Après l’accession au trône de sa fille en 1952, des dizaines de nouvelles républiques sont devenues membres du Commonwealth au moment de leur indépendance. La reine a accepté d’être considérée le chef du Commonwealth plutôt que chef d’État dans leur cas. Cette nouvelle fonction n’est pas héréditaire, mais le prince Charles a obtenu la garantie qu’il l’obtiendrait après une discrète, mais intense campagne diplomatique du gouvernement britannique.   Aujourd’hui, plus des deux tiers de la cinquantaine d’États membres du Commonwealth sont des républiques.

Le Canada fait partie du dernier carré de résistance aux côtés de l’Australie, de la Nouvelle-Zélande, de la Jamaïque et de quelques micro-États. Il y avait une vingtaine d’années que l’un de ces derniers n’avait pas choisi la république. Plusieurs États attendraient poliment la fin du long règne actuel, dont ils fêteront les soixante-dix ans en 2022.

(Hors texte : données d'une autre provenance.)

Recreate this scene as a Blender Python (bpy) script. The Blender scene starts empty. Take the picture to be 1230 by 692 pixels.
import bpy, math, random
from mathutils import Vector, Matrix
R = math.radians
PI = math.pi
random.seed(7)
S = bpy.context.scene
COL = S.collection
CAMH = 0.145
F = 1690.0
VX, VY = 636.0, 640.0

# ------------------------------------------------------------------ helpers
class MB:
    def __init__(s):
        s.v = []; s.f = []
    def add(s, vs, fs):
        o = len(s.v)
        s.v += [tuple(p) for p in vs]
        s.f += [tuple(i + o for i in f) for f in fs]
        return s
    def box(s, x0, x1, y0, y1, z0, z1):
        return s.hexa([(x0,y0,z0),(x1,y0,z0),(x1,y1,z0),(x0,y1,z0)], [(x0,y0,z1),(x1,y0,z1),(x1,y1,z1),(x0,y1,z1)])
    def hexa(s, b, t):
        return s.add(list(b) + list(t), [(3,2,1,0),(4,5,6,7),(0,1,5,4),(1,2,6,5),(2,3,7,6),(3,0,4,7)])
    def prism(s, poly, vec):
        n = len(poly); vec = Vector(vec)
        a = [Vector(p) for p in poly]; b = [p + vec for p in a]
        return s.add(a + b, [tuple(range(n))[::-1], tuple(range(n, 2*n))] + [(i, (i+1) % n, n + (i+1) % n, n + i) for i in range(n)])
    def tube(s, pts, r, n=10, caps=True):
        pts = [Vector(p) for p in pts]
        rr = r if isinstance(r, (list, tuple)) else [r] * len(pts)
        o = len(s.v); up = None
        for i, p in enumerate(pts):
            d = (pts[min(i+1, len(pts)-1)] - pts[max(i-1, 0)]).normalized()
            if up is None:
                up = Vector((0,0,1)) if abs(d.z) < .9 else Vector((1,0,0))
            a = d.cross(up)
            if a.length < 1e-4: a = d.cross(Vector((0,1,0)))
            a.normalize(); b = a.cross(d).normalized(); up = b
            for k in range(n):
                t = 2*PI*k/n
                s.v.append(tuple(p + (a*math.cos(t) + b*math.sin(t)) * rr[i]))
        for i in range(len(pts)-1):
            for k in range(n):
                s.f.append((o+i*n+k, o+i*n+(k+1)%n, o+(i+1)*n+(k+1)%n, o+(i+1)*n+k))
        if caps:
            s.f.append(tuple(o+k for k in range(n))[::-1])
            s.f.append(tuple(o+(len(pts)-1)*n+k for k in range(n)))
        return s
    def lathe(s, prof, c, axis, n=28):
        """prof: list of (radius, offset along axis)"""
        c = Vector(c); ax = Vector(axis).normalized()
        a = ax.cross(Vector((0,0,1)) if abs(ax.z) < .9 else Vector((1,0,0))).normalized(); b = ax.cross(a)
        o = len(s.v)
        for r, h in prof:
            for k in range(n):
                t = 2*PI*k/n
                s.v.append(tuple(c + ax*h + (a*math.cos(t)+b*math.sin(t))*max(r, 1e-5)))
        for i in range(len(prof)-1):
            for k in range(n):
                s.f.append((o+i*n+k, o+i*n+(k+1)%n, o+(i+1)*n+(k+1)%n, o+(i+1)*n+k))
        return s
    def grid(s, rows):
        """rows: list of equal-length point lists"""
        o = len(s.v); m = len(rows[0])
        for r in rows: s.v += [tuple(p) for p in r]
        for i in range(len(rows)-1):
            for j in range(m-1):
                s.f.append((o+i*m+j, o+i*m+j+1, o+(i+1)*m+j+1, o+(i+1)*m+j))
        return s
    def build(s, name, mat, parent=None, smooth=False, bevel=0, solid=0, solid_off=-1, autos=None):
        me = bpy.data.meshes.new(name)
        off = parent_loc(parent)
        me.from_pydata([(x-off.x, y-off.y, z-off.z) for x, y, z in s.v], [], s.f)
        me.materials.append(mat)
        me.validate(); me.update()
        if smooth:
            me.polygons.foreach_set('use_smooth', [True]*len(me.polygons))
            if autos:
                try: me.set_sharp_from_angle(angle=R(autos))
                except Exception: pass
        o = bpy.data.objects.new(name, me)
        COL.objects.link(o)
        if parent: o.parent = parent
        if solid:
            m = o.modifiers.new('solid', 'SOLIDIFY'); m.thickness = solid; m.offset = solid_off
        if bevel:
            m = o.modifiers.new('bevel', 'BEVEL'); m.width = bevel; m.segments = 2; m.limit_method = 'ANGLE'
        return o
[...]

Le Canada voudra probablement que d’autres passent aux actes avant lui et que son opinion publique hors-Québec soit clairement en faveur de l’abolition de la monarchie. Un sondage la semaine dernière annonçait que 60% des Canadiens étaient de cet avis, mais il est marqué par l’appui à 80% des Québécois. Dans les autres provinces, les nouveaux immigrants, qui n’ont pas la fibre monarchiste, accroissent inéluctablement les appuis à la république, mais la majorité n’est pas encore atteinte.  

Le Canada a de plus un problème constitutionnel. On s’est passé du Québec pour adopter la Constitution de 1982, mais l’article 41 de celle-ci a l’inconvénient de donner à chaque province un droit de veto sur la monarchie. Le Québec pourrait se dire qu’il n’a qu’à attendre le jour ou le reste du Canada sera demandeur, et faire payer très cher son consentement. Le gouvernement Legault avoue son impuissance en ne faisant rien pour voir ce jour arriver. Sa politique constitutionnelle consiste à insérer la nation québécoise unilatéralement dans la Constitution canadienne. Les tribunaux y verront probablement une intrusion malvenue peu de temps après les prochaines élections. Le Québec aura ajouté un nouvel échec stérile à son histoire pendant que la Barbade affiche sa fierté.